Islamabad - Addressing a seminar on safety of journalists organized by Freedom Network, Pakistan People’s Party Senator Farhatullah Babar said yesterday that the parliament must legislate for the protection of journalists.

Babar said although the parliament had failed to introduce legislation for across the board accountability, it must not fail in bringing laws to protect media persons.

He said the media persons must avail the two recent opportunities that opened up last week in the Senate to build a legislative framework for their protection and safety and to end the impunity with which they are attacked both by state and non-state actors.

The first initiative is the rejection by the Senate Information Committee of government draft Protection of Journalists Bill for not addressing the central issue of safety and deciding to make another one in consultation with all stake holders in line with the UN principles and best international practices.

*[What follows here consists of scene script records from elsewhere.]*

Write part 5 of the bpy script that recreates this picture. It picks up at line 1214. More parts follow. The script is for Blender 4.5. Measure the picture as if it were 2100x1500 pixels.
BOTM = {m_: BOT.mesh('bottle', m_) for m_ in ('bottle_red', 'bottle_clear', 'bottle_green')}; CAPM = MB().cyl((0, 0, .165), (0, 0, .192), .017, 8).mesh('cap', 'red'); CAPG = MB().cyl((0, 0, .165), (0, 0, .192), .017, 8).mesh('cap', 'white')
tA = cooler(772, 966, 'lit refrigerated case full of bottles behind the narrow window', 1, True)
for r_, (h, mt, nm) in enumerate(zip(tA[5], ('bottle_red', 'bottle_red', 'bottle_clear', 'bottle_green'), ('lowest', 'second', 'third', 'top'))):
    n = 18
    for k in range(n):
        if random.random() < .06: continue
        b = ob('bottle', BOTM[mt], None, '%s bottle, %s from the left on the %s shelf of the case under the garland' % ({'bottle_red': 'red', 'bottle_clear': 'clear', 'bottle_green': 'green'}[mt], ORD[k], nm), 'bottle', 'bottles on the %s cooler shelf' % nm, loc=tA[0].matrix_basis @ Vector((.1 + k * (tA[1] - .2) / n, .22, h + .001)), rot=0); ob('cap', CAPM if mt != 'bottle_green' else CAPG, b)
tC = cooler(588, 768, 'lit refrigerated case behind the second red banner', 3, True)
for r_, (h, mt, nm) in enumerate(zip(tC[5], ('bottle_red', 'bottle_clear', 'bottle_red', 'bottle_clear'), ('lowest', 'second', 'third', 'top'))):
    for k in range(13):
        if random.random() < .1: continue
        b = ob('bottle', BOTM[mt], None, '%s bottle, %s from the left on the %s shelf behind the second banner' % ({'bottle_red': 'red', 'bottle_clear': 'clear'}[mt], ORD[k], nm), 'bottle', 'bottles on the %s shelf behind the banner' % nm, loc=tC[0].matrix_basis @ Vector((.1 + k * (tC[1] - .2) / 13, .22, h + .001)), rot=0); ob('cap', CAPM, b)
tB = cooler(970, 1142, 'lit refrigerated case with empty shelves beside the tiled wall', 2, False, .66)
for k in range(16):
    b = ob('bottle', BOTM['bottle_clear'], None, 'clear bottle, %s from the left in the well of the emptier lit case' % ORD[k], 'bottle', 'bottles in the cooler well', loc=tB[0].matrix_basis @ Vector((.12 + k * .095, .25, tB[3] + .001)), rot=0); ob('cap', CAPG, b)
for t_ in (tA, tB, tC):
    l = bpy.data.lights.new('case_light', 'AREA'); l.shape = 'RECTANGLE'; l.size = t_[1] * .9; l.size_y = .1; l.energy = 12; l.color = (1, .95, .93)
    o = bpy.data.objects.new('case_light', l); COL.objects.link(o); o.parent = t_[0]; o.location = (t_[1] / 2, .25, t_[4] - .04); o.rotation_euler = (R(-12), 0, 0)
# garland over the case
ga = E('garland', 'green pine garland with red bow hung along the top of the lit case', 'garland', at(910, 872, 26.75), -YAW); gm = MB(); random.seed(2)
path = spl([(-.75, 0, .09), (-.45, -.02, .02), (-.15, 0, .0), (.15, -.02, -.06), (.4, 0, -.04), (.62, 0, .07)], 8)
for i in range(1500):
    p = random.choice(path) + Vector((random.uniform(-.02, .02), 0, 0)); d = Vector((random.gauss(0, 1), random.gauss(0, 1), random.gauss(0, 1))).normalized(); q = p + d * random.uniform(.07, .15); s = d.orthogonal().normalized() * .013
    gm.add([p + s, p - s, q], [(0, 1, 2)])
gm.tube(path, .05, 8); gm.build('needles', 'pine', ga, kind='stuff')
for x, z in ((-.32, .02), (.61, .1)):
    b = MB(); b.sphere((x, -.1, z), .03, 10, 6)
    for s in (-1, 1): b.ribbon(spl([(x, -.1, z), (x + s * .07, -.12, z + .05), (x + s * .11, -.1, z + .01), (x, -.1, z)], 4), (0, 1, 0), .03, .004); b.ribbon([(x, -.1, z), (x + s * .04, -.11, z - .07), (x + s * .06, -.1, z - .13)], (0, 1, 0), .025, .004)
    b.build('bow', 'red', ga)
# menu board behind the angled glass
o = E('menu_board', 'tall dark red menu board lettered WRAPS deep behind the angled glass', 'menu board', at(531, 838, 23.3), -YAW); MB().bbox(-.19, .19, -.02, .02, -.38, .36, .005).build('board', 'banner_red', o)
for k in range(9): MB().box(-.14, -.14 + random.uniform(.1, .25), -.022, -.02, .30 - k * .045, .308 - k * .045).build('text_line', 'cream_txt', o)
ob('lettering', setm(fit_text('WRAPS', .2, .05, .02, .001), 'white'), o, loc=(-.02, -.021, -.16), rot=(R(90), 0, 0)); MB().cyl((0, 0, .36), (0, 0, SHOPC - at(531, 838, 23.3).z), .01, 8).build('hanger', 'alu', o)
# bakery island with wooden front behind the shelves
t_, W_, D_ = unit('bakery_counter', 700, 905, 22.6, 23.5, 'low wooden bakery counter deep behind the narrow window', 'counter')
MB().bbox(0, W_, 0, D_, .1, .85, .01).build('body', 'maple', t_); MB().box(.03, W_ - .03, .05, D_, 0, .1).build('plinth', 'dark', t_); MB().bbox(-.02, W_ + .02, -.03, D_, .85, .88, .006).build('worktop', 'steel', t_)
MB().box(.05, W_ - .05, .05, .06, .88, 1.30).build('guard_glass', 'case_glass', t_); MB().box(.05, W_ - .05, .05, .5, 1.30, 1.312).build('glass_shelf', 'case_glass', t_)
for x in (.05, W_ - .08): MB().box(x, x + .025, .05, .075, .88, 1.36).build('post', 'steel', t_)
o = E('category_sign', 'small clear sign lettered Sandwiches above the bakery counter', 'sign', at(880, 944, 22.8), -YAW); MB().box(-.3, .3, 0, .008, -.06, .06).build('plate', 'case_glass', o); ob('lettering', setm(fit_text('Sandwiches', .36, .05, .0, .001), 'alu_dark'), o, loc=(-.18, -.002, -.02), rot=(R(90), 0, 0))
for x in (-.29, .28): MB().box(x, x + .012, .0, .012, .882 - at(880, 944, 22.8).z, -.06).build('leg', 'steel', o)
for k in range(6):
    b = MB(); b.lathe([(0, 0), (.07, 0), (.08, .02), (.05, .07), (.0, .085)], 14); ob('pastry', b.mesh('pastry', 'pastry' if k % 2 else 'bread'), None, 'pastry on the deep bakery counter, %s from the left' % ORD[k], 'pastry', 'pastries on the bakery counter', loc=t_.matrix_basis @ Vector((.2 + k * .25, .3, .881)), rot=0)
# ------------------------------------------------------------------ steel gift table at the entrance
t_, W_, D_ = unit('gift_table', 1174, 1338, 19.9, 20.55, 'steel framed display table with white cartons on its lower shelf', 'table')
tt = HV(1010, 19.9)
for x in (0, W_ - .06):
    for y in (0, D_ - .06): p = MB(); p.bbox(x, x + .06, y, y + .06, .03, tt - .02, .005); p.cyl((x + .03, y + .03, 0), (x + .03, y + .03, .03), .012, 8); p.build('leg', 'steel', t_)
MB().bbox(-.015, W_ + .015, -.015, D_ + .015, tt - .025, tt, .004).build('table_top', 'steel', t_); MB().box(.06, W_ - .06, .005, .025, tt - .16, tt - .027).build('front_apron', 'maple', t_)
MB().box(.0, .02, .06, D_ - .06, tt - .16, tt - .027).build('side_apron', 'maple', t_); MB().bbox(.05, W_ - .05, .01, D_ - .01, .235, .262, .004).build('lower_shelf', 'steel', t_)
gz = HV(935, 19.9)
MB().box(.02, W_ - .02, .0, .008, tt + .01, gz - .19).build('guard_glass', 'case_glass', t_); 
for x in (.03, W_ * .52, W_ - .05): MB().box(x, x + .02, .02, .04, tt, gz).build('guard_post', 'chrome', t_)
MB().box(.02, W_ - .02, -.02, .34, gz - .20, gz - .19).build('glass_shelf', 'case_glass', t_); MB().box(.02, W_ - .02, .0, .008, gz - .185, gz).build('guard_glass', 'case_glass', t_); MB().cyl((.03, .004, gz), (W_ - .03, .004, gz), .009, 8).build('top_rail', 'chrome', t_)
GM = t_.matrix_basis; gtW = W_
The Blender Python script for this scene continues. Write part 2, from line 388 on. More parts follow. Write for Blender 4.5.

Second entails the investigations entrusted to the Interior Committee in the brutal attack recently on The News reporter Ahmad Noorani and other journalists in the past. The professional media bodies must make their voice heard at these two forums, he added.

“The parliament may have failed in making legislating for across the board accountability of all but it must not fail in making legislation for the protection of media persons. It will be a disaster if this Parliamentary Committee meets the fate of Committee on Accountability law,” he said.

Babar said the legal framework for the protection of media persons should be based on recognition of four principles. “The first principle is that ending impunity of crimes against them and prosecution of cases through Special Public Prosecutor is the state responsibility,” he said.

The second principle is that the media houses are responsible for special insurance for working in conflict zones, training of media persons before sending them to conflict zones and not forcing part timers in the Federally Administrated Tribal Areas and Balochistan to dangers, he added.

Third principle entails the creation of a Special Safety and Protection Fund for the rehabilitation of media persons and their families who come to harm in conflict zones, the lawmaker said.

The fourth and last is that attacks on journalists should be properly catalogued and reports of investigations in the attack be made public, he said.

Babar said the law had been amended and now inquiry commissions can publish their reports without seeking approval of the government.

“This exposure and transparency will help fight impunity,” he said adding the media persons must have basic knowledge of working in a hostile environment.

He lamented that no record was available of the judicial inquiry carried out in the murder of tribal journalist Hayataullah over a decade ago and called for pursuing investigations in the matter.

“It is a challenge to legislate protection of journalists in a broken criminal justice system. It is far more daunting to hold accountable those who assault journalists by a parliament that cannot hold accountable the so called sacred cows through an across the board accountability law,” the legislator said.